● Task instructions:
Look below and pull out each line with the word "that".

● Record excerpts:

*****

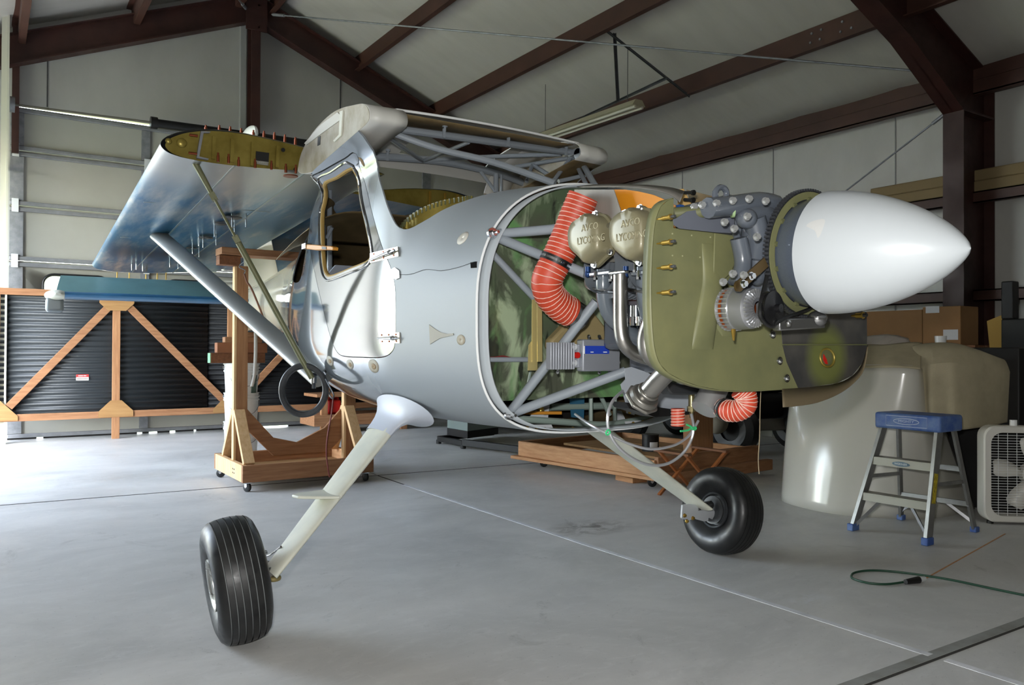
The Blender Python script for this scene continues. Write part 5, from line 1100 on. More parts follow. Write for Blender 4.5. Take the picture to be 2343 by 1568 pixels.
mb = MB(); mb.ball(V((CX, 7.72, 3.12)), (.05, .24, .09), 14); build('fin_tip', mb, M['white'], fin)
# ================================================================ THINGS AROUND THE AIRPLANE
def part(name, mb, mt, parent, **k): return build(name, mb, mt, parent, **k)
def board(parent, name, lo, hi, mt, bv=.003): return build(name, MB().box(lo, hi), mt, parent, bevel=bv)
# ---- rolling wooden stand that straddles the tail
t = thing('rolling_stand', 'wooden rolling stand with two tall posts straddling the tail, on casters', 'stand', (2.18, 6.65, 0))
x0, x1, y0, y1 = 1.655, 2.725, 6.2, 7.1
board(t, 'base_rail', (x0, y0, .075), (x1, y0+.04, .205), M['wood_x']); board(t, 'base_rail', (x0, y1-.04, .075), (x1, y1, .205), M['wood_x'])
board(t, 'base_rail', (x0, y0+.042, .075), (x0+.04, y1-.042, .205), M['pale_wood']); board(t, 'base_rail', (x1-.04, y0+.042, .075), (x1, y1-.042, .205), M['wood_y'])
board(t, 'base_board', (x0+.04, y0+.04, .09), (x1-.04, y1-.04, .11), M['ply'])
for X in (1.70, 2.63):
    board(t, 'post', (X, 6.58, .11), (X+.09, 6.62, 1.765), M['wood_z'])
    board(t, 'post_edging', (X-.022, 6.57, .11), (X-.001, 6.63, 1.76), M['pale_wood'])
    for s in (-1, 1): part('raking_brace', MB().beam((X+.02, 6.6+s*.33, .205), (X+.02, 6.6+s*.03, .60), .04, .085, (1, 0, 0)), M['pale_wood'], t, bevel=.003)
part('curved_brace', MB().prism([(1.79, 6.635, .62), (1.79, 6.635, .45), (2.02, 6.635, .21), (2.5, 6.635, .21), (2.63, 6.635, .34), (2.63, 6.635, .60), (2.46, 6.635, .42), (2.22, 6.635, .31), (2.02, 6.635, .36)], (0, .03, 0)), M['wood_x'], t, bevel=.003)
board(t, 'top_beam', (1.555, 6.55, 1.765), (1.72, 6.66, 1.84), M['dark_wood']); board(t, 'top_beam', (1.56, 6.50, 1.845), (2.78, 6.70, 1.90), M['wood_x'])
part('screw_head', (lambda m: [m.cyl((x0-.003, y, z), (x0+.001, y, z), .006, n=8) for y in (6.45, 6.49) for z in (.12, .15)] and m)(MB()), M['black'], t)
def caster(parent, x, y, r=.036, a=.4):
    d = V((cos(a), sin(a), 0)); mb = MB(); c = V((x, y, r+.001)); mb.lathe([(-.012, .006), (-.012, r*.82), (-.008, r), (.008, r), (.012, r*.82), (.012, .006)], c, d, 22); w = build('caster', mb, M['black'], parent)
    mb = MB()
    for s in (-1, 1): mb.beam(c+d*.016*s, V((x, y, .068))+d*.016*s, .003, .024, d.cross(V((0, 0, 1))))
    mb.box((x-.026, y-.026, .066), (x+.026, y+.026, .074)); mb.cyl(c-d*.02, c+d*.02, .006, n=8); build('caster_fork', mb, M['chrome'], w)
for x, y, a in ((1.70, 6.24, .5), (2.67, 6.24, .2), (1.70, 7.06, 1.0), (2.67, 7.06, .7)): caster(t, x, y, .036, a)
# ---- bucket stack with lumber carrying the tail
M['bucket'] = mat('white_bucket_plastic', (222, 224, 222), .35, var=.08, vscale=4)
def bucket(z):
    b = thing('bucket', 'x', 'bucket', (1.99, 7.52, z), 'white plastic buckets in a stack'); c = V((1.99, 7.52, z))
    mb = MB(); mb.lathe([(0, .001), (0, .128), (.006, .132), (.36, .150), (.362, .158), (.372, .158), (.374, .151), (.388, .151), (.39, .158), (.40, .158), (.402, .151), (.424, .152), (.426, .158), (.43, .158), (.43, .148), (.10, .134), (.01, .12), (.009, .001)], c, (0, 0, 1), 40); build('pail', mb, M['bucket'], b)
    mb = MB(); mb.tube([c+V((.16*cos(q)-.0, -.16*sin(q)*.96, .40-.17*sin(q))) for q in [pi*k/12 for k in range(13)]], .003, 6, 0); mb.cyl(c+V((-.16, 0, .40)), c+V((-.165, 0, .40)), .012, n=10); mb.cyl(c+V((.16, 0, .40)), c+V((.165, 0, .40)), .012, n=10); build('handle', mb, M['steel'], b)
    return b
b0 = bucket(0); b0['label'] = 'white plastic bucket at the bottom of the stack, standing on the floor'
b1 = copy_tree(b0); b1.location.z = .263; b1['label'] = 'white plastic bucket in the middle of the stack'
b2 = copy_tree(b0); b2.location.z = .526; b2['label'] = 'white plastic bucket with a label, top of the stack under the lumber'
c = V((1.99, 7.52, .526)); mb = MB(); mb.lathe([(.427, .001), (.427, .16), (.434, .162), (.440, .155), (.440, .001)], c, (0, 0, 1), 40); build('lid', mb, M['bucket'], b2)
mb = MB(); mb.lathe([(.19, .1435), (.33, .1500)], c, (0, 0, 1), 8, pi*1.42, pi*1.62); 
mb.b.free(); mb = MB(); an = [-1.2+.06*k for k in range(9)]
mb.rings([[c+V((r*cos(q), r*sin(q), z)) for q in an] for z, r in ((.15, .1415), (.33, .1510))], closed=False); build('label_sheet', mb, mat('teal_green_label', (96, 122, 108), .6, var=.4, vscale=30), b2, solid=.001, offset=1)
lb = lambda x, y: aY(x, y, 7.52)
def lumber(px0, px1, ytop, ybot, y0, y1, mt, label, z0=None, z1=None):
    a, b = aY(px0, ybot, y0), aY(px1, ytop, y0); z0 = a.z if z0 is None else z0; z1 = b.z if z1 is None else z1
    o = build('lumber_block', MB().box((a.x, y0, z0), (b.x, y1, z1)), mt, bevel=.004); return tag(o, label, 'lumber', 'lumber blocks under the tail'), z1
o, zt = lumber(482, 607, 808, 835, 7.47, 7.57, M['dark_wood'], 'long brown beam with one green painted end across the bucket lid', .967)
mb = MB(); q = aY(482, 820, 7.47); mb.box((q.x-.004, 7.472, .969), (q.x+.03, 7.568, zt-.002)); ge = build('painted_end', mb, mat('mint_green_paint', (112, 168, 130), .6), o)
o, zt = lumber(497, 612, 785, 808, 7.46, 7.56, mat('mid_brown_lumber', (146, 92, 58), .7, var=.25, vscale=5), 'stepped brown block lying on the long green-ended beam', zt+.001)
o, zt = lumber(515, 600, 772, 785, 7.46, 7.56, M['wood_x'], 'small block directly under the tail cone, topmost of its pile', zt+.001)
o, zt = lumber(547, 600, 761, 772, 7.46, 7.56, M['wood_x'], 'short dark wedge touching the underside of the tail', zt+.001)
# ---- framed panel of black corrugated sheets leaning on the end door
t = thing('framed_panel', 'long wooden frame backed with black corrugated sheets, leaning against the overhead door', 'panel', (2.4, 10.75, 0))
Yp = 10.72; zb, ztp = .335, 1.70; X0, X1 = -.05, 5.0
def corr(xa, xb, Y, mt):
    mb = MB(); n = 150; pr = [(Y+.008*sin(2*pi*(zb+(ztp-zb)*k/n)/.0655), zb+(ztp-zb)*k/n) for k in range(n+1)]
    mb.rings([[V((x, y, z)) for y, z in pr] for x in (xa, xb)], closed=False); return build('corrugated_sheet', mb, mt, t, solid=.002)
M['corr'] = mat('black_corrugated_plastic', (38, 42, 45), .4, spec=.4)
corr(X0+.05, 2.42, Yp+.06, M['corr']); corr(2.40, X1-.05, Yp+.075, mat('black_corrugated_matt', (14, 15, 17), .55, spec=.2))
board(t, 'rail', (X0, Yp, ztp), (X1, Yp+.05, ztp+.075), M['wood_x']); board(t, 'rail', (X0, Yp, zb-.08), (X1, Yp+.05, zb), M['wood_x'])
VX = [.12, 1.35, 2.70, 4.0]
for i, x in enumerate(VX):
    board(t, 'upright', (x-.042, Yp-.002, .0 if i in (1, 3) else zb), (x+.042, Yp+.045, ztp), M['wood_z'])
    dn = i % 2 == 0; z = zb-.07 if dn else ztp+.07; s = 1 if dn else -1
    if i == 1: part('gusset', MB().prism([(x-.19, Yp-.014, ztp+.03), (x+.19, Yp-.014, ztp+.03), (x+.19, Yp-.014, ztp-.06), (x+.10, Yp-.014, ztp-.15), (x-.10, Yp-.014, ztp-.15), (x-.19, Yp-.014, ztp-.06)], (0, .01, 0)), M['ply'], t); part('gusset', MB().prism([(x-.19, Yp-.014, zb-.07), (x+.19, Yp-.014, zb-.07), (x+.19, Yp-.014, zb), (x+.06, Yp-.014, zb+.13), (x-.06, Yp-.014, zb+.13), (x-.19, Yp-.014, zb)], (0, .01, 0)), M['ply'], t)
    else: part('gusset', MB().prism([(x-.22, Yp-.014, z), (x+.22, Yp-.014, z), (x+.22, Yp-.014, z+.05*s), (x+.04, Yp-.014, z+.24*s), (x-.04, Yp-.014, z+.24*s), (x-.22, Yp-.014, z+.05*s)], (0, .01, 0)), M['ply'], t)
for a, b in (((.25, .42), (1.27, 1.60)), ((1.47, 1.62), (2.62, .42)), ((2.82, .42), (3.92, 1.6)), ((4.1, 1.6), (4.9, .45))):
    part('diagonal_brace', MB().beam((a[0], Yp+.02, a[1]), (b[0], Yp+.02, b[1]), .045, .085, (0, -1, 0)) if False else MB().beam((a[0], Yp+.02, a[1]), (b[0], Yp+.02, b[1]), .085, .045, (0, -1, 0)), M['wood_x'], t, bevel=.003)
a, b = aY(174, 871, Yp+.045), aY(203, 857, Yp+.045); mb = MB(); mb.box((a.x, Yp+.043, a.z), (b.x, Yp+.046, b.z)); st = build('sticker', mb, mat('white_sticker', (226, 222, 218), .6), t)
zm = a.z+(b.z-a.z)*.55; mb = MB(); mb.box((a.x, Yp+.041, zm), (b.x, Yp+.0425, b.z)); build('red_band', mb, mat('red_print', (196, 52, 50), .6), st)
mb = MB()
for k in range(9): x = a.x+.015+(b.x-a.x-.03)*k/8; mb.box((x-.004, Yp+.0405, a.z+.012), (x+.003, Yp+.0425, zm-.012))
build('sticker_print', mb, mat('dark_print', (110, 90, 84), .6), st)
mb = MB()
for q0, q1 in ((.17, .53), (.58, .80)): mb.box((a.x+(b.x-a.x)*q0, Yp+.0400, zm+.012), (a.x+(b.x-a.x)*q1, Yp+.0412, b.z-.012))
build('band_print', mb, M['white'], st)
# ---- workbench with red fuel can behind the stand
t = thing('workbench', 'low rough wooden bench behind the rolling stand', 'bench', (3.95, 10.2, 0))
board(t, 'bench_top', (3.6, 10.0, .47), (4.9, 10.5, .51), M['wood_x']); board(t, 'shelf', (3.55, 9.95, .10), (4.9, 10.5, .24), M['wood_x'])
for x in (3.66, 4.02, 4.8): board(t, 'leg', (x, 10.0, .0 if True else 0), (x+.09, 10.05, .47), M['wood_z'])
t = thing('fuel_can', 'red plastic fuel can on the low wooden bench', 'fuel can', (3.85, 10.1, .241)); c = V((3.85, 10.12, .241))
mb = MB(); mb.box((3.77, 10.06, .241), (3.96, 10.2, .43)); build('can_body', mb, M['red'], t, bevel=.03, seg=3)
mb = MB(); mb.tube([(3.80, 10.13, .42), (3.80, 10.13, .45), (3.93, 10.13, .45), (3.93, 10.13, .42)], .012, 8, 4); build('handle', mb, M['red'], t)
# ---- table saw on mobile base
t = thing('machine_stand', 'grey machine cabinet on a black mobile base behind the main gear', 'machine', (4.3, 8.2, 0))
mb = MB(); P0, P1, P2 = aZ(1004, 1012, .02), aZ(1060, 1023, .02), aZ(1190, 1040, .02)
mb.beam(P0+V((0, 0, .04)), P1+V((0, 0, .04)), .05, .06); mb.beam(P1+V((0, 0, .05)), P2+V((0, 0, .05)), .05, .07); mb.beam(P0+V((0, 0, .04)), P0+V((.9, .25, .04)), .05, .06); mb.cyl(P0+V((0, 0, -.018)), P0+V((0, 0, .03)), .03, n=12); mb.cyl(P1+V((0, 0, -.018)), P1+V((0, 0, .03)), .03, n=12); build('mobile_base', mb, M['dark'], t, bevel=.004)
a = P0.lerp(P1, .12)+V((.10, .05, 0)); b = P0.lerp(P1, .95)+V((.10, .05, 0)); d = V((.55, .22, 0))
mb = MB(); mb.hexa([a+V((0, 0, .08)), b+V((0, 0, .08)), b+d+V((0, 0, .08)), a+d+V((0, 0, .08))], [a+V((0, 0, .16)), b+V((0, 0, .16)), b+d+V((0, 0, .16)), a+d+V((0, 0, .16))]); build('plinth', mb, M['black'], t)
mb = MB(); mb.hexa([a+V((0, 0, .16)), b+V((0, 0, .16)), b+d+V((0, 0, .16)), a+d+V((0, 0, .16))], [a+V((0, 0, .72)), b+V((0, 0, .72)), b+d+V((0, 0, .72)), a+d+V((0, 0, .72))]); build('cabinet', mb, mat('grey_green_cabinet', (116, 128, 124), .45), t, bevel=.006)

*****

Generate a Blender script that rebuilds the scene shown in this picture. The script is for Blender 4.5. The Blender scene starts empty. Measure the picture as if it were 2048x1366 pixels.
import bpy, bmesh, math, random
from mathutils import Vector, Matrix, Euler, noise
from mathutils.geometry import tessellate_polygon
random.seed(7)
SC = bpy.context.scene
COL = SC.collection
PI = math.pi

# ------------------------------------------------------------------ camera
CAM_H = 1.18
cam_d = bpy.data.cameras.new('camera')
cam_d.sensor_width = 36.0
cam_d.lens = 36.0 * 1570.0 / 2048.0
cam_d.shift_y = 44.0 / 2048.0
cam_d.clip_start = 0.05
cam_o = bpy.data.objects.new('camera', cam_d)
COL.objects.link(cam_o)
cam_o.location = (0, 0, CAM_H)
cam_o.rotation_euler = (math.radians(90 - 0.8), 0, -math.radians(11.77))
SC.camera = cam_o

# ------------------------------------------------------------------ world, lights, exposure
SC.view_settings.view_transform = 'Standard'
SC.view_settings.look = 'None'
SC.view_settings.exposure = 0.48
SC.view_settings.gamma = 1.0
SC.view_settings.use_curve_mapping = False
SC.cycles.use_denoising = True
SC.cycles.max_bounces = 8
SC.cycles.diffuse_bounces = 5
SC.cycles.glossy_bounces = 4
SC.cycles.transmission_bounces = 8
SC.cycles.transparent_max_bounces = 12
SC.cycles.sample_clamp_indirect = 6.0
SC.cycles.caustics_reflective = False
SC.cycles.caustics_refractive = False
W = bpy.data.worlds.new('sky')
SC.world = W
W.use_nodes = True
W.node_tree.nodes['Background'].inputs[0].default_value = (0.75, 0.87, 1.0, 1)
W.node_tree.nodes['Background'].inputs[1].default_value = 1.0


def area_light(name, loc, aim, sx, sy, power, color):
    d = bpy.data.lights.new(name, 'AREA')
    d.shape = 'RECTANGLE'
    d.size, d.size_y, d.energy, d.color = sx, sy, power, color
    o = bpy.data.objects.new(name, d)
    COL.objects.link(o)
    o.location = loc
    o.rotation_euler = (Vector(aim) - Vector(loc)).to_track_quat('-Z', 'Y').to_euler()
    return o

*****

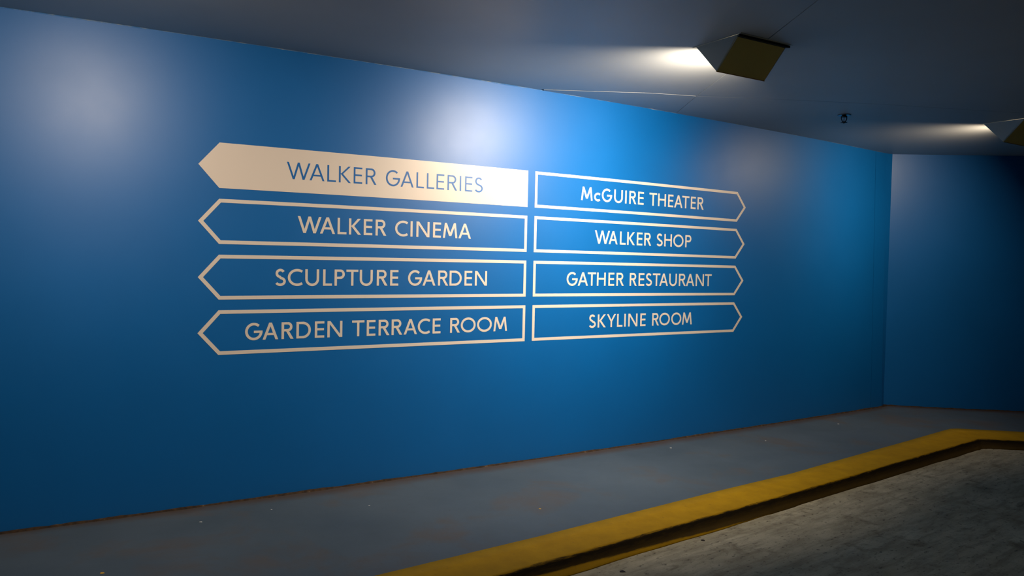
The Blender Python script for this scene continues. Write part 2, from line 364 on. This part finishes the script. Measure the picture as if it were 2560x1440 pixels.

*****

● Output of the task:
# ---- rolling wooden stand that straddles the tail
Generate a Blender script that rebuilds the scene shown in this picture. The script is for Blender 4.5. The Blender scene starts empty. Measure the picture as if it were 2048x1366 pixels.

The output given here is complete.